7/ Keep a Disfluency Diary (either of your own vocal errors or someone else’s) and connect them to Michael Erard’s “What We Talk About, um, When We Talk About ‘Um.’” Them perform research on verbal errors and vocal handicaps and impediments, and how these things influence our sense of what “proper” communication is.
8/ Research your family’s names (parents, siblings, more extended family) and weave them together into a narrative or story via Justin Kaplan and Anne Bernays’ “The Language of Names.” Using external research sources as well as your own family investigations to chart your course.
9/ For Spanish speakers, analyze how the two halves of your bilingualism interact with each other, and incorporate the insights of Janice Castro: “Spanglish Spoken Here” into your analysis.
10/ Take a few examples of very recent slang and compare them to the functions of slang described in Walt Whitman’s 19th century “Slang in America.” Find some good online and library-based dictionaries of slang and choose a particular type of slang (based on sports, sex, race, etc.) to research further.
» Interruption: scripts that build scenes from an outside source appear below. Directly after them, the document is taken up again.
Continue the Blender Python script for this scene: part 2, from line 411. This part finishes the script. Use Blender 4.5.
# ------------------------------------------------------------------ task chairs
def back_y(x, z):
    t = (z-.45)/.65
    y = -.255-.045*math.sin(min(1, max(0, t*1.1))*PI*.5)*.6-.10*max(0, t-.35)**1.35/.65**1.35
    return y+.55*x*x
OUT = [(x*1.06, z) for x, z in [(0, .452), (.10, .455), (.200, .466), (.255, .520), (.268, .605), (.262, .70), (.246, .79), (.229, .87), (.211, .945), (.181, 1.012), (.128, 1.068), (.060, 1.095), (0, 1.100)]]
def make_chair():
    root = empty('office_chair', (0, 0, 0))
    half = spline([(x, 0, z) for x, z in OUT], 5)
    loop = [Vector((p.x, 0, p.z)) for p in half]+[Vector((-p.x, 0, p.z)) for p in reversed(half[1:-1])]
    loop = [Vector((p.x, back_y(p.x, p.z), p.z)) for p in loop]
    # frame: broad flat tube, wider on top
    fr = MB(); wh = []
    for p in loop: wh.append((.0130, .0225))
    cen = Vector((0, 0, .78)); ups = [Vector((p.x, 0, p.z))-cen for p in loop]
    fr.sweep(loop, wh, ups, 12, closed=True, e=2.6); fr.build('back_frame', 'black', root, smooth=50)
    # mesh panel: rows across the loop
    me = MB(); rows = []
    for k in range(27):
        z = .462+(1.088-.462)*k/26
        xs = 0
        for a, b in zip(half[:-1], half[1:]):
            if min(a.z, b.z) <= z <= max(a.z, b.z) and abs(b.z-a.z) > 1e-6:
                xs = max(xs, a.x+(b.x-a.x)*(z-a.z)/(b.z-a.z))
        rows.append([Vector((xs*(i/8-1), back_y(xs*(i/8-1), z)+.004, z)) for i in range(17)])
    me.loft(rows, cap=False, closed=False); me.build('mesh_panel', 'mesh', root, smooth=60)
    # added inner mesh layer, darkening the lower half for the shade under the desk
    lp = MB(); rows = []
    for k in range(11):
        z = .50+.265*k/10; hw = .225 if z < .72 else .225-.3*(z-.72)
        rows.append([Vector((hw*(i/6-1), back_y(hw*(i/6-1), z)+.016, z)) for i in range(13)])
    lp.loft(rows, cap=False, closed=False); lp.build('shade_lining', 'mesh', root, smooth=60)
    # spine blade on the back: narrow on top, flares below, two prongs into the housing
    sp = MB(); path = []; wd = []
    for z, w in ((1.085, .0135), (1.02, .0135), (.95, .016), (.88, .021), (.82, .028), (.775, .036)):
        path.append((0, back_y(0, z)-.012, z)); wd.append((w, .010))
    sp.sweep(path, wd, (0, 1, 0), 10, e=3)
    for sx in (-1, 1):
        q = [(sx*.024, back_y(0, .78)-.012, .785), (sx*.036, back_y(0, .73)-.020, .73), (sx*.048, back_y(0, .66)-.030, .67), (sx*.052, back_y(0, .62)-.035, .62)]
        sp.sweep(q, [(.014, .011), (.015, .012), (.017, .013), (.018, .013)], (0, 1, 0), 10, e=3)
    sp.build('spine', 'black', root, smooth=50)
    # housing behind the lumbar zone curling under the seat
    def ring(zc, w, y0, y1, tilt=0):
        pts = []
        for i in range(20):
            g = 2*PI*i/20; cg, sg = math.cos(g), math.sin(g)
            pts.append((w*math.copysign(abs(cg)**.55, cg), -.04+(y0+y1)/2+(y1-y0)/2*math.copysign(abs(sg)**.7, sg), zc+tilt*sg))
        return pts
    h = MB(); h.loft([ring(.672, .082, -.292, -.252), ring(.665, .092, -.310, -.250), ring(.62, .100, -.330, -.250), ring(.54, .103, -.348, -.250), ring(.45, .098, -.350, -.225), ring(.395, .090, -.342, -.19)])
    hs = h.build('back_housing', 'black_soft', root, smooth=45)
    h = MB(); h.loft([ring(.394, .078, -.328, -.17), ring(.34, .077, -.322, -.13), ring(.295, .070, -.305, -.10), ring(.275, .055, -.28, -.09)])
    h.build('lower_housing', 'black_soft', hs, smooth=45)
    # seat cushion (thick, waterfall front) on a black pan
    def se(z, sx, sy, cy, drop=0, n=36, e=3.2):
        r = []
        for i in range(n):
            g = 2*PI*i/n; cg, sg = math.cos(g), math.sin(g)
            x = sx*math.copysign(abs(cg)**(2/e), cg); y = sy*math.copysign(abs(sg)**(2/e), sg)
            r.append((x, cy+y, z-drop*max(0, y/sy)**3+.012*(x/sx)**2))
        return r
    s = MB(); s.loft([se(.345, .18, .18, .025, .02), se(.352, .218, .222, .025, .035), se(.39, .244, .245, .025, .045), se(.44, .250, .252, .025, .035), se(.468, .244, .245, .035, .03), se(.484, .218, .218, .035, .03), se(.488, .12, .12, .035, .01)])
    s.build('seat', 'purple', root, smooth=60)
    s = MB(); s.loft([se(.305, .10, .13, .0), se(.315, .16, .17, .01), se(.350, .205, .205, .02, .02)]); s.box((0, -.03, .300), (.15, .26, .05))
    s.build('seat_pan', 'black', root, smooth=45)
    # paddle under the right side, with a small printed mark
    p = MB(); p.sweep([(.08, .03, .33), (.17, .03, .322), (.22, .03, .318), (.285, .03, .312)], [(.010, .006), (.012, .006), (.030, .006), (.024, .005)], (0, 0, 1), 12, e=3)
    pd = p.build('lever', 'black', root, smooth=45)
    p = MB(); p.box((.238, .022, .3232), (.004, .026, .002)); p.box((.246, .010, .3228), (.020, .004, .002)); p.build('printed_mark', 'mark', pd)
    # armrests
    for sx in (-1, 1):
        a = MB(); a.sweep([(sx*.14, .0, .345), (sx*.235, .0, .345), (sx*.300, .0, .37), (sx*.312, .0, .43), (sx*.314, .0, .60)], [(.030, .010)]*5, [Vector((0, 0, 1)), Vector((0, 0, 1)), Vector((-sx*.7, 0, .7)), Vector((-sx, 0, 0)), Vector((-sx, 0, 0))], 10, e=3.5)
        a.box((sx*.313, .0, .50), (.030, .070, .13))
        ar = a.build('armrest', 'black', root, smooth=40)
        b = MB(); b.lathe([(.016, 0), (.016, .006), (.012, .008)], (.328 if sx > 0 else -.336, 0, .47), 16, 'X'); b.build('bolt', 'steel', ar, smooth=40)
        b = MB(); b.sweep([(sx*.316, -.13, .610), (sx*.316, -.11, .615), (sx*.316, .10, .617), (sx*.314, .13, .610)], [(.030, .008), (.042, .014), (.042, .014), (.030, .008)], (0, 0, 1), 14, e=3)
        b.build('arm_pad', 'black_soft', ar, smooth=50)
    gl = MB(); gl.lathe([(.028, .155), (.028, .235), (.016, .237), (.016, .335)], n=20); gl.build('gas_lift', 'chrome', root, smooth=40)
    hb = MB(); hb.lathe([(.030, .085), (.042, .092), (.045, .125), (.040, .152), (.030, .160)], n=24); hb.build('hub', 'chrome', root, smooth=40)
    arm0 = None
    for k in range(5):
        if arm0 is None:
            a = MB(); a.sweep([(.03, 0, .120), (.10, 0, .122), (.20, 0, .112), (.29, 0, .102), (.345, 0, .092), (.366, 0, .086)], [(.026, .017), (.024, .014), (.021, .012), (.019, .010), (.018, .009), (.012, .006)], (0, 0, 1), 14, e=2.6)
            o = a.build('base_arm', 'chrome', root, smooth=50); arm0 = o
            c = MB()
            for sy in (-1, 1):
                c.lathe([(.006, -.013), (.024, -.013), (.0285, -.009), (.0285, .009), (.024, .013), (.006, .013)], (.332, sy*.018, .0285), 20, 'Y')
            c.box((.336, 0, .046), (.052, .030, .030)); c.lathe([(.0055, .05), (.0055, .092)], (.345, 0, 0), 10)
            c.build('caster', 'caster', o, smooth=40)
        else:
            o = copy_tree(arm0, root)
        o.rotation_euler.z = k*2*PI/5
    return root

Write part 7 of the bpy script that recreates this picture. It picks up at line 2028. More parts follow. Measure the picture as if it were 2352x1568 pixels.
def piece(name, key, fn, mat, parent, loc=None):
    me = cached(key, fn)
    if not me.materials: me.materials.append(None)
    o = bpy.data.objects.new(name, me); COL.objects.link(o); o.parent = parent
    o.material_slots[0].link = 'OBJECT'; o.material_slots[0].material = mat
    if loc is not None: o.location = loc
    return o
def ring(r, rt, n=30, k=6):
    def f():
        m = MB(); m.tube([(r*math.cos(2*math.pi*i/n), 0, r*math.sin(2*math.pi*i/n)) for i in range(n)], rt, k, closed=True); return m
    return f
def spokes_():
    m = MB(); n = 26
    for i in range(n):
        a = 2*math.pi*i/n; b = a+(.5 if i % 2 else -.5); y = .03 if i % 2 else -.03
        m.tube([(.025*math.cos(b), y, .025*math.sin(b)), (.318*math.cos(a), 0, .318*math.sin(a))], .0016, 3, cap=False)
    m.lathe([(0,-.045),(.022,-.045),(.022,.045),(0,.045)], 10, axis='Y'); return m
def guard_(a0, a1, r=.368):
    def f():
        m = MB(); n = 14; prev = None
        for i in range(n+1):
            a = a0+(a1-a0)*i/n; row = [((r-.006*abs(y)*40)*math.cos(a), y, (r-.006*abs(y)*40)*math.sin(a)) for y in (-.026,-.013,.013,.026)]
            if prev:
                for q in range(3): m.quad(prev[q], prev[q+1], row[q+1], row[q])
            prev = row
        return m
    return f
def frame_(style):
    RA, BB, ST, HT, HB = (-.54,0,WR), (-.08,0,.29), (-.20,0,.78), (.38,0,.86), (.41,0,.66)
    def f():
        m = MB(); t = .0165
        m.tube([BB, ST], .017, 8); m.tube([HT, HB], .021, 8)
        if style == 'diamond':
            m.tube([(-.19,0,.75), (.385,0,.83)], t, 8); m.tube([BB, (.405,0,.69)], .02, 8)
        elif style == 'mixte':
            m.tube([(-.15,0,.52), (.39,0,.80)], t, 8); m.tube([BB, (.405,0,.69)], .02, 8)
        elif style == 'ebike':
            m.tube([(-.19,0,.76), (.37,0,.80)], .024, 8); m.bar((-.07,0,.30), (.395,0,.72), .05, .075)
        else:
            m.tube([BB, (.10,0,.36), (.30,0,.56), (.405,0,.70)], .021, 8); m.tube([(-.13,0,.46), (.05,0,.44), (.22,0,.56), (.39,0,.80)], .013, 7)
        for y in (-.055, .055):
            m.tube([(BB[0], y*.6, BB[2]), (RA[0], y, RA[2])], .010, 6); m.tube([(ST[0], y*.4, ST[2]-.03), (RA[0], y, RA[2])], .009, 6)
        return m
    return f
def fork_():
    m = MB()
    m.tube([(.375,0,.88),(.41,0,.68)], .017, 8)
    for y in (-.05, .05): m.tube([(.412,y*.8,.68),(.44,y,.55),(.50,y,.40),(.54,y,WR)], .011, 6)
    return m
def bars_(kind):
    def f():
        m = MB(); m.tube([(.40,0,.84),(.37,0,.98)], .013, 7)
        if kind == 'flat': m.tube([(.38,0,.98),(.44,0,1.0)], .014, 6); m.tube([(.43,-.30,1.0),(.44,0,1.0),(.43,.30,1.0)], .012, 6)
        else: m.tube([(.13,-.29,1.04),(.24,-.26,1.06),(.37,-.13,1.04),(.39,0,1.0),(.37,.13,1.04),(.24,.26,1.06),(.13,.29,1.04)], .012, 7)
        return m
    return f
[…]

11/ In Salman Rushdie, “Is Nothing Sacred?,” is the author proposing a new form of religiosity? Perform some research on the current state of spirituality in our increasingly secular and skeptical nation, and speculate (with some well-grounded support) on the future of the “sacred.”
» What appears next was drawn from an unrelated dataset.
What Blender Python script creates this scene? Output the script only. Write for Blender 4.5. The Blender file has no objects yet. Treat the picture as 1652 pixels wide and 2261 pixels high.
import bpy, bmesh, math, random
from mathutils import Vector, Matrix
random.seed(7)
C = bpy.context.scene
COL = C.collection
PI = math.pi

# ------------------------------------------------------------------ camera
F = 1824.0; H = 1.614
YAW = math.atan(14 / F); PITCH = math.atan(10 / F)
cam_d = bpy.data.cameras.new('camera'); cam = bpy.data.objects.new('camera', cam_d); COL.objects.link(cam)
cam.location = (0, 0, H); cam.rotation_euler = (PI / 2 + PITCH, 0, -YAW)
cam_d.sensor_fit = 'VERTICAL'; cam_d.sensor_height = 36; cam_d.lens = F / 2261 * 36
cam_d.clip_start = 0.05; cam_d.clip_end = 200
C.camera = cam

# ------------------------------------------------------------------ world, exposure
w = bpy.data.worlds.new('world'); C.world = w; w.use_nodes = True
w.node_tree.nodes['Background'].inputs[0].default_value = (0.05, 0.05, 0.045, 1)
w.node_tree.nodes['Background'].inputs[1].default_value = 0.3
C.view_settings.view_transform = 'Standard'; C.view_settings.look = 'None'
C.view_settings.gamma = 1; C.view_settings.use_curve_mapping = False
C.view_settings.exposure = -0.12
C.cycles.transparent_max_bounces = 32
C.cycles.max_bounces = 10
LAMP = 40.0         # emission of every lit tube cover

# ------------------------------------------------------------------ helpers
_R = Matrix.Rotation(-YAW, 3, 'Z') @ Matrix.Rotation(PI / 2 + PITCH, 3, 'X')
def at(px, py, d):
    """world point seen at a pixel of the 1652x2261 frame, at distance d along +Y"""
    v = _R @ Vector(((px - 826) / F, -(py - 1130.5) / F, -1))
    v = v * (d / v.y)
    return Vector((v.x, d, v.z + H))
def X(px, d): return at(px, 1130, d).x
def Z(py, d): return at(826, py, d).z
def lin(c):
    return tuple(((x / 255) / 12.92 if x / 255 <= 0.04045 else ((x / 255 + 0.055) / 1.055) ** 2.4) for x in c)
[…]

12/ How does Sam Harris’ “Lying” define deception? How does his own wording stay on the “right” side of the honesty line, or does it? Look up the topic of “deception” in a local library and write a research-based survey on philosophical attitudes toward the act of lying.
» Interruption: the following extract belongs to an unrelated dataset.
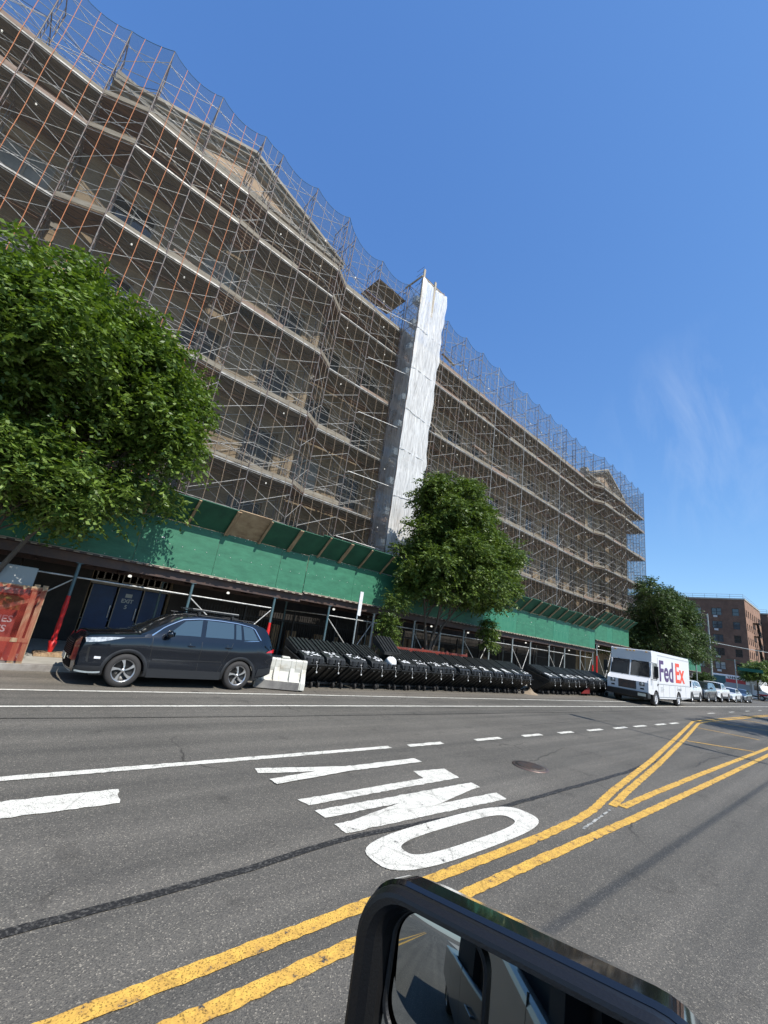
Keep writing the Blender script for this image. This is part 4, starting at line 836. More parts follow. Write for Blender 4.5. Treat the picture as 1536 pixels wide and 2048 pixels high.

13/What is Andy Warhol’s tone in “Fame”? How does he achieve his humor? Why the blunt, single-word title to his work? What sort of metaphor is “aura”? Can it be defined precisely? Is “fame” merely an abstraction based on how your encounters with other people tend to be, or is it something more concrete and tangible? Be sure to back your assertions with well-conducted research.
14/ Keep a one-day “body language” journal and close-read how people sit, gesture and walk in public. Compare these findings to the claims in James Millar’s online movie The Secrets of Body Language (available for free at www.topdocumentaryfilms.com). Perform research on some current theories about body language in the fields of kinesiology and proxemics.
15/ Re-read Pete Thamel’s “Basketball as a Second Language.” Are there places in our lives (besides the realm of sports) where these terms can be applied? Can an Alley-Oop be a romantic maneuver? Do department stores have a version of the Backdoor? Do we perform conversational versions of a basketball player’s “cuts”? Be sure your analysis here refers to several outside reference sources.
16/ We’ve been examining articles and essays that make particular points about our cultural values over the course of this semester. This assignment asks you to take a favorite song lyric and analyze what sort of statement(s) it makes about the society which we inhabit. Is said song lyric a critique of consumerism or a celebration of it? Does this song advocate humble, faithful service to another (a beloved), or does it recommend trampling over the concerns of other people to obtain whatever you’d like? How does the song use/avoid irony and humor in expressing its “message”? How does the sound (and not just the inner “meanings”) of the words contribute to the impact of the song?
17/ Please write a three-page essay that serves as a “Memoir of a Material Object” or a “Biography of a Belonging.” Focus on a personal possession of your own and write about its function and its personal value. How is this object an extension of your personality? How does it reinforce your sense of self? Is it sponsored by a celebrity you are trying to emulate? Try to imagine where it came from and where it will go once you dispose of it. Will it have an “afterlife” as a hand-me-down or a second-hand sales item? Is it made from synthetic materials that will take centuries to biodegrade in a landfill? Is it the first thing you would grab if your house were on fire? Be as critical in your thinking as you can be. Even non-verbal objects can be objects of close reading. Is this thing you’ve chosen a matter of “conspicuous consumption” (more to impress others than to express your inner being)? Was it purchased through the hard sweat of your labor or the generosity of a relative? Would you feel ridiculous giving this thing a pet name? Would you grab this item out of a store window if New York City broke out into pre-apocalyptic riots and looting?
18/Instead of “close reading” an essay of a verbal document, this essay asks you to “read” our college campus. Please take a half-hour to walk around the college’s grounds and take some notes. Try to formulate your observations into an observational essay. The art of “semiotics” is the technique of treating everything like a symbol. What do the items visible on our school’s campus “say” about the school’s philosophy and reality? What do the sculptures (ranging from naked angels to objects that look like oversized pretzels in an act of lovemaking) signify? Why might a sunrise and the spikes on the Statue of Liberty’s crown be blended in the school’s logo? How does our school’s bordering the site of a national disaster affect our sense of learning (compared to a rural campus located in a forest)?